Geometrie einer Sprache hilft bei der Entschlüsselung
Die Wissenschaftler haben herausgefunden, dass diese Abstands- und Richtungsregeln für viele Sprachen ähnlich sind. Demzufolge sei es möglich, durch die Angleichung der geometrischen Formen eine Sprache in eine andere zu übersetzen. Dafür müsse man nur die sich einander entsprechenden Punkte finden. "So kann man die meisten Wörter recht gut übersetzen", sagt Raskin.
Das Ziel von ESP ist es, diese Art musterhafter Darstellungen auch für die tierische Kommunikation zu ermöglichen. Sind die Muster erkannt, wollen die Forscher untersuchen, ob es Überschneidungen mit den universellen Merkmalen der menschlichen Sprache gibt. Man wisse nicht, wie Tiere die Welt erleben, räumt Raskin ein. Aber es gebe Emotionen, wie zum Beispiel Trauer und Freude, die einige Tiere mit uns teilen und über die sie vielleicht auch mit Artgenossen kommunizieren.
Kommunikation ist nicht automatisch Sprache
Dass viele Tierarten nur zum Teil verbal kommunizieren, macht die Sache nicht einfacher. Man denke etwa an die Körpersprache von Hunden oder den Schwänzeltanz der Bienen, über den die Sammlerinnen anzeigen, wo es ein vielversprechendes Nektarangebot gibt. Raskin dämpft deshalb überzogene Erwartungen. Es gehe nicht darum, alles auf einmal zu erreichen und sofort einen Universalübersetzer zu finden. Vielmehr müsse man sich über die Lösung vieler kleiner Probleme an die Sprache der Tiere herantasten.
Andere Wissenschaftler sind skeptisch. Robert Seyfarth, ein emeritierter Psychologieprofessor an der University of Pennsylvania, verweist laut einem Bericht des Guardian darauf, dass viele Tiere zwar hochentwickelte, komplexe Gesellschaften bilden können, aber ein viel kleineres Repertoire an Lauten hätten als Menschen. Daher könne ein und derselbe Laut in verschiedenen Kontexten unterschiedliche Bedeutungen haben. Seyfarth bezweifelt, dass sich die tierische Kommunikation auf sinnvolle Weise mit der menschlichen korrelieren lässt. "Ich halte diesen KI-Ansatz für unzureichend", sagt der Psychologe. "Man muss hinausgehen und die Tiere beobachten."

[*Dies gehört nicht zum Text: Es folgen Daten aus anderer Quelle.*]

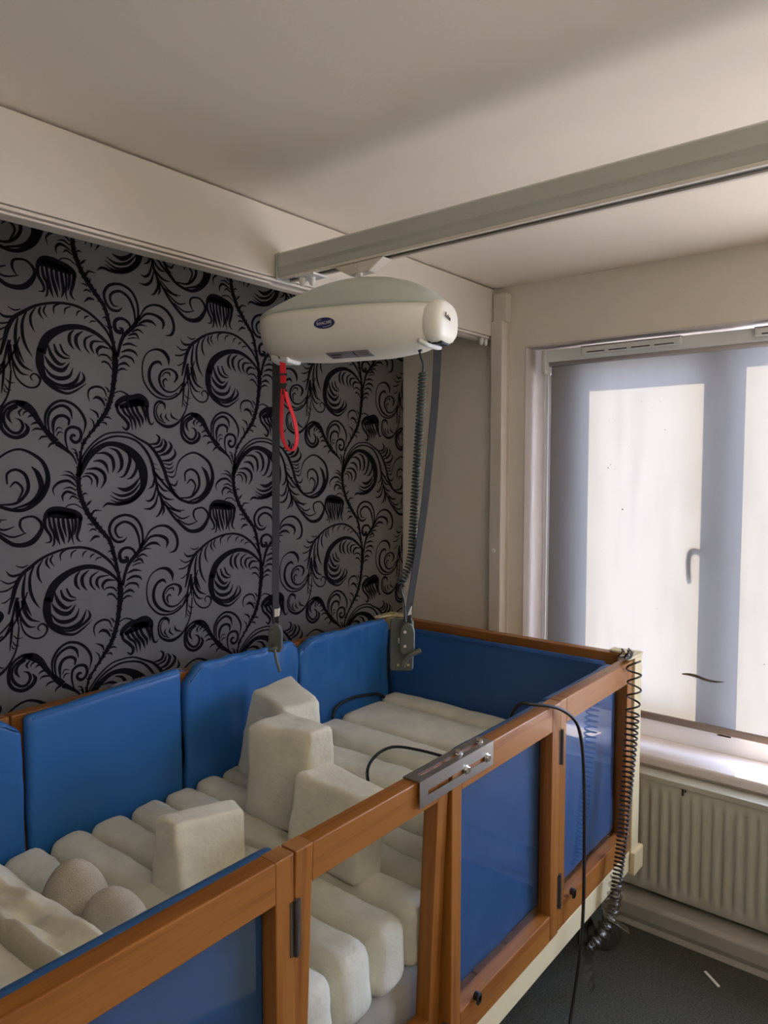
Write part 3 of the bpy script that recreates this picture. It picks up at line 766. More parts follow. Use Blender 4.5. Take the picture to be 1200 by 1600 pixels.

Raskin von ESP ist indes zuversichtlich. Möglicherweise reiche KI allein nicht aus, um sich mit anderen Arten zu verständigen. Viele Spezies kommunizierten jedoch auf eine Art und Weise, die komplexer sei, als man es sich je habe vorstellen können. Bis dato konnte man nie genug Daten sammeln und sie in großem Maßstab analysieren. Jetzt gebe es die Werkzeuge, die es ermöglichten, "die menschliche Brille abzunehmen und ganze Kommunikationssysteme zu verstehen".
Vielleicht kann man seiner Katze also doch irgendwann mitteilen, dass man noch schlafen möchte und es mit dem Frühstück noch ein bisschen dauert. Welche Gegenargumente sie dann ins Feld führt, darauf sind wir gespannt.